To date, the conviction of protestors has largely seen them win favour within the farming community, and rightly so. Their actions have highlighted the extent to which the beef sector has been allowed to wither on the vine for many years without any plan or commitment from Government. The protests have brought the issues centre stage and should be acknowledged for having done so.

The deal agreed last weekend is not perfect but it was never going to be a silver bullet. However, it is a significant step in the right direction. The short-term gain is extra steers and heifers coming into the bonus structure. However, where farmers could reap the real dividends is in the structural change that a properly arranged task force could deliver in relation to transparency.

It is understandable why many are sceptical of the deal given the complete lack of trust that exists between factories and farmers. However, it has been endorsed by all the main farm organisations representing the vast majority of farmers.

It is down to these farm organisations along with Minister for Agriculture Michael Creed to make sure that the commitments within the deal deliver for farmers.

It is now clear that the desperation of farmers on protest is now matched by the desperation of farmers to get cattle and sheep slaughtered.

Budget 2020: Donohoe commits to Brexit budget with supports for affected sectors

Minister for Finance Paschal Donohoe has committed that Budget 2020 will be framed around the prospects of a no-deal Brexit. The minister has acknowledged the need for the Government to introduce measures for sectors that would be severely affected if a no-deal Brexit becomes a reality.

It has been widely acknowledged that one of the sectors most exposed to a no-deal Brexit is agriculture, with 40% of exports – worth €4.5bn per annum – destined for the UK market.

An analysis prepared for the Irish Government by Copenhagen Economics supported this view and found that in a no-deal scenario dairy and beef exports to the UK could fall by 76% and 53% respectively over the next decade.

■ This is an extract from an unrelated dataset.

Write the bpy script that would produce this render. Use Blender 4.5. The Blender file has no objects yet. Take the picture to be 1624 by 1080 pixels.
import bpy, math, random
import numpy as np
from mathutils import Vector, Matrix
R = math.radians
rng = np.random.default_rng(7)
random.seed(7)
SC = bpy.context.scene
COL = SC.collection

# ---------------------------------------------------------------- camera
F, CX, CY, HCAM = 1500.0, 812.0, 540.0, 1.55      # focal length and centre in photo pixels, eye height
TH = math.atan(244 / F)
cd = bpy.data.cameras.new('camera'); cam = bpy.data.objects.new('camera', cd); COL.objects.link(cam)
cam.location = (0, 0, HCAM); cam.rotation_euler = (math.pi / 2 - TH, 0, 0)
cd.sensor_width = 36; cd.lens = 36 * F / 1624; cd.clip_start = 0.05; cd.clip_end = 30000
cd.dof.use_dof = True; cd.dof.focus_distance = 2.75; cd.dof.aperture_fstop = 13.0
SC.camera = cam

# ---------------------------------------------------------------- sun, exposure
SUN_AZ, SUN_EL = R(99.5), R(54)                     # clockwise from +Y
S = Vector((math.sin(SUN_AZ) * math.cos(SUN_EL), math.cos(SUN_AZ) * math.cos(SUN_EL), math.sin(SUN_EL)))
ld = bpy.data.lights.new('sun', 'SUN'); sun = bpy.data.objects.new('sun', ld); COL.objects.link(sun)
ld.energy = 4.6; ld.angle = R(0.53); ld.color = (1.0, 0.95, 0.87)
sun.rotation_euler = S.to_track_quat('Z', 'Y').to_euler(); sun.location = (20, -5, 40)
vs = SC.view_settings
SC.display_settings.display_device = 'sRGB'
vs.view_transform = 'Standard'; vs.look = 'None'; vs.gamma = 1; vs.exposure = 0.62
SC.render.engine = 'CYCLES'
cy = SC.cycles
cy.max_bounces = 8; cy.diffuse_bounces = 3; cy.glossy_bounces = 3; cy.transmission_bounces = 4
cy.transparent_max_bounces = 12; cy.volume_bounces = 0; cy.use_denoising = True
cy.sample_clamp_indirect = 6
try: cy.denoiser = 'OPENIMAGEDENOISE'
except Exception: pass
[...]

The financial hit on the beef sector has been estimated at €1bn per annum and €100m in the case of dairy.

Farmers have repeatedly been assured of a strong commitment within Government and Brussels to protect their incomes in the event of no-deal.

The October budget will be watched closely in order to assess the extent of this commitment. A strong financial package for the sector will be expected.

Low-cost loans: farmers waiting on overdue funds

It’s hard to believe that less than half of the money in the so-called low-cost loan scheme is only now available to farmers.

We keep hearing that this scheme is a real support for farmers in the face of Brexit uncertainty.

It now looks likely Brexit will come and go and farmers will still only have access to €20m of the €50m that was promised in 2017, but announced in Budget 2018.

In total, just €30m of the overall €300m has been drawn down to date.

On our stand at the National Ploughing Championships this week, we had numerous mart managers and farm input suppliers talking about the credit deficit in the industry. Surely some of the unused €270m can be made available to farmers and would be gobbled up by the wider farming community?

Ploughing: huge crowds bask in glorious sunshine

Crowds on day two of the Ploughing. \ Donal O'Leary

Farmers have been basking in glorious sunshine at the National Ploughing Championships this week.

The event has once again proved hugely successful with large crowds in attendance. The three days not only provide a great opportunity to showcase the importance of the industry to the national economy but also provide a great social opportunity for farmers.

All concerned deserve great credit for continuing to deliver such an excellent event.

Dairy: no room for further cuts to milk prices

Dairy farmers will be grateful to see the upturn in butter markets. With the recent price cuts, it looks like co-op boards are taking back some of the early year subsidisation to reinforce co-op balance sheets and profits. However, farmers will be expecting milk price lifts as commodity markets continue to improve given on-farm debt levels. The average cost of milk production is close to 30c/l. With many base prices at 27c/l ex VAT, there is little room for further price cuts.